* Direction
Give back exactly the lines from the beginning of the listing below to the line holding "# ceiling height", both ends included; the pictures stay out.

[start Information provided]

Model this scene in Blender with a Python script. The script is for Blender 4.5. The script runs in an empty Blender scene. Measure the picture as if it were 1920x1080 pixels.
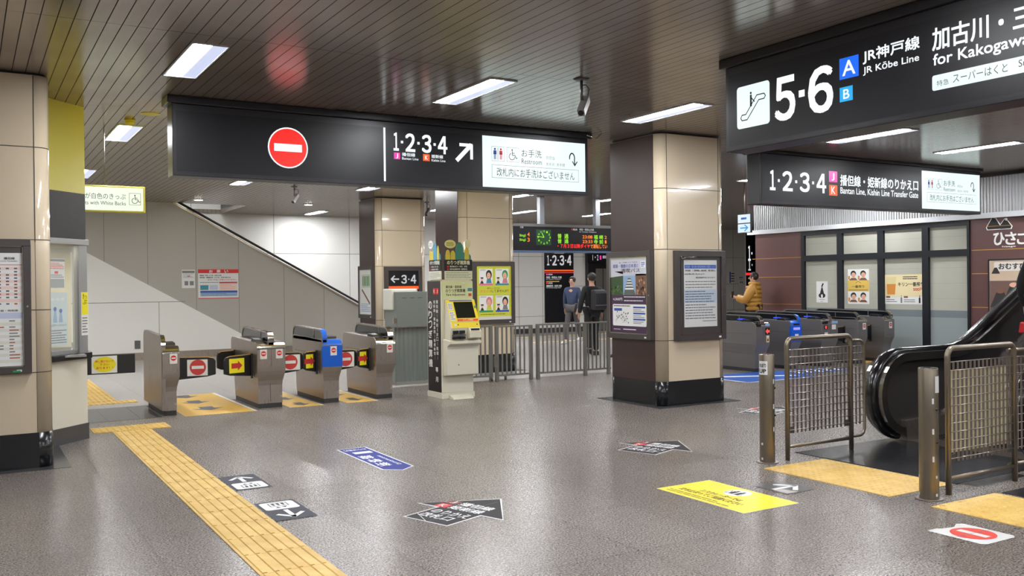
import bpy, bmesh, math, random
from mathutils import Vector, Matrix
random.seed(7)
SC = bpy.context.scene
COL = SC.collection
R = math.radians
ZC = 3.55           # ceiling height

# ------------------------------------------------------------------ camera
cd = bpy.data.cameras.new('camera'); cam = bpy.data.objects.new('camera', cd); COL.objects.link(cam)
cd.sensor_width = 36; cd.lens = 36 * 1719 / 1920; cd.clip_end = 200; cd.clip_start = .05
cx = Vector((0.85948362, -0.51103386, -0.01150222)); cy = Vector((0.01189516, -0.00250017, 0.99992612)); cz = Vector((-0.51102486, -0.85955695, 0.00392998))
cam.matrix_world = Matrix(((cx.x, cy.x, cz.x, 0), (cx.y, cy.y, cz.y, 0), (cx.z, cy.z, cz.z, 1.6), (0, 0, 0, 1)))
SC.camera = cam
# ------------------------------------------------------------------ world and exposure
w = bpy.data.worlds.new('world'); SC.world = w; w.use_nodes = True
w.node_tree.nodes['Background'].inputs[0].default_value = (.8, .85, .95, 1)
w.node_tree.nodes['Background'].inputs[1].default_value = .12
vs = SC.view_settings; vs.view_transform = 'Standard'; vs.look = 'None'; vs.exposure = 0.0; vs.gamma = 1
SC.cycles.sample_clamp_indirect = 2.5
LAMP = 64.0         # brightness of the ceiling light diffusers

# ------------------------------------------------------------------ materials
def lin(c):
    return tuple(((x / 255) / 12.92 if x / 255 <= .04045 else ((x / 255 + .055) / 1.055) ** 2.4) for x in c)
MATS = {}
def M(name, c, rough=.5, metal=0., spec=.5, coat=0.):
    if name in MATS: return MATS[name]
    m = bpy.data.materials.new(name); m.use_nodes = True
    b = m.node_tree.nodes['Principled BSDF']
    b.inputs['Base Color'].default_value = (*lin(c), 1); b.inputs['Roughness'].default_value = rough
    b.inputs['Metallic'].default_value = metal; b.inputs['Specular IOR Level'].default_value = spec
    b.inputs['Coat Weight'].default_value = coat
    MATS[name] = m; return m
def G(name, c, s=1.):            # something that gives off light
    if name in MATS: return MATS[name]
    m = M(name, (20, 20, 20), .3)
    b = m.node_tree.nodes['Principled BSDF']
    b.inputs['Emission Color'].default_value = (*lin(c), 1); b.inputs['Emission Strength'].default_value = s
    return m
def nodes(m): return m.node_tree.nodes, m.node_tree.links, m.node_tree.nodes['Principled BSDF']
def math_(m, op, a, b=None, c=None):
    n, l, _ = nodes(m); k = n.new('ShaderNodeMath'); k.operation = op
    for i, v in enumerate((a, b, c)):
        if v is None: continue
        if isinstance(v, (int, float)): k.inputs[i].default_value = v
        else: l.new(v, k.inputs[i])
    return k.outputs[0]
def coords(m):
    n, l, _ = nodes(m); g = n.new('ShaderNodeNewGeometry'); s = n.new('ShaderNodeSeparateXYZ'); l.new(g.outputs['Position'], s.inputs[0])
    return s.outputs[0], s.outputs[1], s.outputs[2], g.outputs['Position']
def line(m, v, pitch, off, wid):     # 1 on a thin line repeating every pitch
    a = math_(m, 'SUBTRACT', v, off); a = math_(m, 'WRAP', a, pitch, 0.)
    return math_(m, 'LESS_THAN', a, wid)
def mix(m, f, a, b):
    n, l, _ = nodes(m); k = n.new('ShaderNodeMix'); k.data_type = 'RGBA'
    if isinstance(f, float): k.inputs[0].default_value = f
    else: l.new(f, k.inputs[0])
    for i, v in ((6, a), (7, b)):
        if isinstance(v, tuple): k.inputs[i].default_value = (*v, 1)
        else: l.new(v, k.inputs[i])
    return k.outputs[2]
def noise(m, scale, detail=2., vec=None, rough=.5):
    n, l, _ = nodes(m); k = n.new('ShaderNodeTexNoise'); k.inputs['Scale'].default_value = scale; k.inputs['Detail'].default_value = detail
    k.inputs['Roughness'].default_value = rough
    if vec is None: g = n.new('ShaderNodeNewGeometry'); vec = g.outputs['Position']
    l.new(vec, k.inputs['Vector']); return k.outputs['Fac']
def ramp(m, f, stops):
    n, l, _ = nodes(m); k = n.new('ShaderNodeValToRGB'); l.new(f, k.inputs[0]); e = k.color_ramp.elements
    while len(e) < len(stops): e.new(.5)
    for i, (p, c) in enumerate(stops): e[i].position = p; e[i].color = (*lin(c), 1)
    return k.outputs[0]
def bump(m, h, s=.3, d=.01):
    n, l, b = nodes(m); k = n.new('ShaderNodeBump'); k.inputs['Strength'].default_value = s; k.inputs['Distance'].default_value = d
    l.new(h, k.inputs['Height']); l.new(k.outputs[0], b.inputs['Normal'])
def rgh(m, f, a, b_):
    n, l, b = nodes(m); k = n.new('ShaderNodeMapRange'); k.inputs[3].default_value = a; k.inputs[4].default_value = b_
    l.new(f, k.inputs[0]); l.new(k.outputs[0], b.inputs['Roughness'])

# granite floor
fl = M('speckled_granite', (120, 112, 108), .2, 0, .5)
n_, l_, b_ = nodes(fl); X, Y, Z, P = coords(fl)
g1 = ramp(fl, noise(fl, 85, 3, rough=.7), [(.38, (54, 47, 44)), (.46, (106, 97, 91)), (.54, (144, 135, 128)), (.62, (214, 208, 202))])
g2 = ramp(fl, noise(fl, .55, 2), [(.35, (150, 140, 132)), (.65, (196, 192, 190))])
mm = n_.new('ShaderNodeMix'); mm.data_type = 'RGBA'; mm.blend_type = 'MULTIPLY'; mm.inputs[0].default_value = 1
l_.new(g1, mm.inputs[6]); mm2 = mix(fl, .3, (1., 1., 1.), g2)
tid = math_(fl, 'ADD', math_(fl, 'FLOOR', math_(fl, 'DIVIDE', math_(fl, 'SUBTRACT', X, .34), .62)), math_(fl, 'MULTIPLY', math_(fl, 'FLOOR', math_(fl, 'DIVIDE', math_(fl, 'SUBTRACT', Y, 5.255 - .93 * 5), .93)), 13.7))
wn = n_.new('ShaderNodeTexWhiteNoise'); wn.noise_dimensions = '1D'; l_.new(tid, wn.inputs['W'])
mm3 = n_.new('ShaderNodeMix'); mm3.data_type = 'RGBA'; mm3.blend_type = 'MULTIPLY'; mm3.inputs[0].default_value = 1
l_.new(mm2, mm3.inputs[6]); l_.new(mix(fl, wn.outputs['Value'], lin((222, 218, 216)), (1., 1., 1.)), mm3.inputs[7]); l_.new(mm3.outputs[2], mm.inputs[7])
lx = line(fl, X, 1.24, .955, .010); ly = line(fl, Y, .93, 5.25 - .93 * 5, .010)
lx2 = line(fl, X, .62, .34, .003)
lines = math_(fl, 'MAXIMUM', math_(fl, 'MULTIPLY', math_(fl, 'MAXIMUM', lx, ly), .95), math_(fl, 'MULTIPLY', lx2, .4))
c1 = mix(fl, lines, mm.outputs[2], lin((70, 66, 64)))
l_.new(c1, b_.inputs['Base Color']); rgh(fl, noise(fl, 75, 3), .23, .32)
fl2 = M('pale_concourse_floor', (168, 163, 160), .22)
n_, l_, b_ = nodes(fl2); X, Y, Z, P = coords(fl2)
g1 = ramp(fl2, noise(fl2, 120, 2, rough=.6), [(.38, (160, 155, 152)), (.6, (200, 195, 192))])
lns = math_(fl2, 'MAXIMUM', line(fl2, X, .62, .34, .006), line(fl2, Y, .93, 5.255 - .93 * 5, .006))
l_.new(mix(fl2, math_(fl2, 'MULTIPLY', lns, .4), g1, lin((120, 116, 114))), b_.inputs['Base Color']); rgh(fl2, noise(fl2, 30, 2), .15, .28)
# slatted ceiling
ce = M('slatted_ceiling', (104, 95, 90), .24, .35)
n_, l_, b_ = nodes(ce); X, Y, Z, P = coords(ce)
sl = line(ce, X, .1073, .04, .007); jt = line(ce, Y, 3.72, 7.28 - 3.72, .006)
both = math_(ce, 'MAXIMUM', sl, math_(ce, 'MULTIPLY', jt, .7))
base = ramp(ce, noise(ce, 1.2, 1), [(.3, (152, 141, 133)), (.7, (168, 157, 148))])
l_.new(mix(ce, both, base, lin((28, 24, 22))), b_.inputs['Base Color'])
rgh(ce, sl, .2, .9)
wv = math_(ce, 'ADD', math_(ce, 'MULTIPLY', noise(ce, 1.6, 2), .6), math_(ce, 'MULTIPLY', math_(ce, 'SUBTRACT', 1., sl), .35))
bump(ce, wv, .25, .012)
cream = M('cream_tile', (210, 194, 168), .1, 0, .5, .3)
rgh(cream, noise(cream, 1.5, 1), .08, .16)
seam = M('dark_seam', (70, 62, 55), .6)
brown = M('dark_brown_panel', (60, 43, 42), .32, 0, .5)
blackst = M('polished_black_stone', (26, 28, 31), .2, 0, .5)
plst = M('dark_grey_stone', (66, 66, 68), .18)
steel = M('brushed_steel', (172, 162, 155), .25, .9)
n_, l_, b_ = nodes(steel)
mp = n_.new('ShaderNodeMapping'); mp.inputs['Scale'].default_value = (90, 90, 2); gg = n_.new('ShaderNodeNewGeometry'); l_.new(gg.outputs['Position'], mp.inputs['Vector'])
rgh(steel, noise(steel, 3, 2, mp.outputs[0]), .2, .42)
darksteel = M('dark_brushed_steel', (112, 109, 107), .35, .7)
chrome = M('polished_chrome', (215, 212, 208), .1, 1.)
black = M('black_plastic', (22, 22, 24), .35)
signblack = M('sign_face_black', (20, 20, 25), .36, 0, .35)
frame_black = M('sign_frame_black', (34, 33, 38), .32, .2)
casegrey = M('poster_case_grey', (84, 79, 78), .35, .5)
white = M('paper_white', (232, 232, 230), .5)
wallwhite = M('white_wall_panel', (240, 238, 233), .45)
wallgrey = M('grey_wall_panel', (176, 172, 164), .4)
wallmid = M('pale_grey_wall_panel', (226, 223, 216), .4)
glass = M('dark_glass', (22, 26, 32), .12, 0, .4)
yellow = M('tactile_yellow', (226, 182, 84), .45)
rgh(yellow, noise(yellow, 20, 2), .35, .6)
n_, l_, b_ = nodes(yellow); l_.new(ramp(yellow, noise(yellow, 6, 4), [(.3, (208, 168, 84)), (.7, (228, 192, 112))]), b_.inputs['Base Color'])
tblack = M('print_black', (28, 27, 28), .6); tgrey = M('print_grey', (128, 126, 126), .6); tred = M('print_red', (214, 38, 36), .5)
tblue = M('print_blue', (52, 84, 168), .5); tyel = M('print_yellow', (238, 224, 30), .5); twhite = M('print_white', (236, 236, 234), .5)
torange = M('print_orange', (226, 82, 40), .5); tgreen = M('print_green', (40, 150, 90), .5); tgold = M('print_gold', (226, 190, 92), .5)
eW = G('lit_white', (240, 246, 250), 1.15); eR = G('lit_red', (252, 32, 20), 1.1); eP = G('lit_pink', (250, 60, 175), 1.05)
eO = G('lit_orange', (250, 96, 28), 1.05); eB = G('lit_blue', (18, 104, 244), 1.1); eC = G('lit_cyan', (20, 168, 240), 1.1)
ePanel = G('lit_panel_white', (226, 244, 242), 1.15); eYel = G('lit_yellow_panel', (236, 220, 60), 3.2)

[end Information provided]

* Solution
Model this scene in Blender with a Python script. The script is for Blender 4.5. The script runs in an empty Blender scene. Measure the picture as if it were 1920x1080 pixels.
import bpy, bmesh, math, random
from mathutils import Vector, Matrix
random.seed(7)
SC = bpy.context.scene
COL = SC.collection
R = math.radians
ZC = 3.55           # ceiling height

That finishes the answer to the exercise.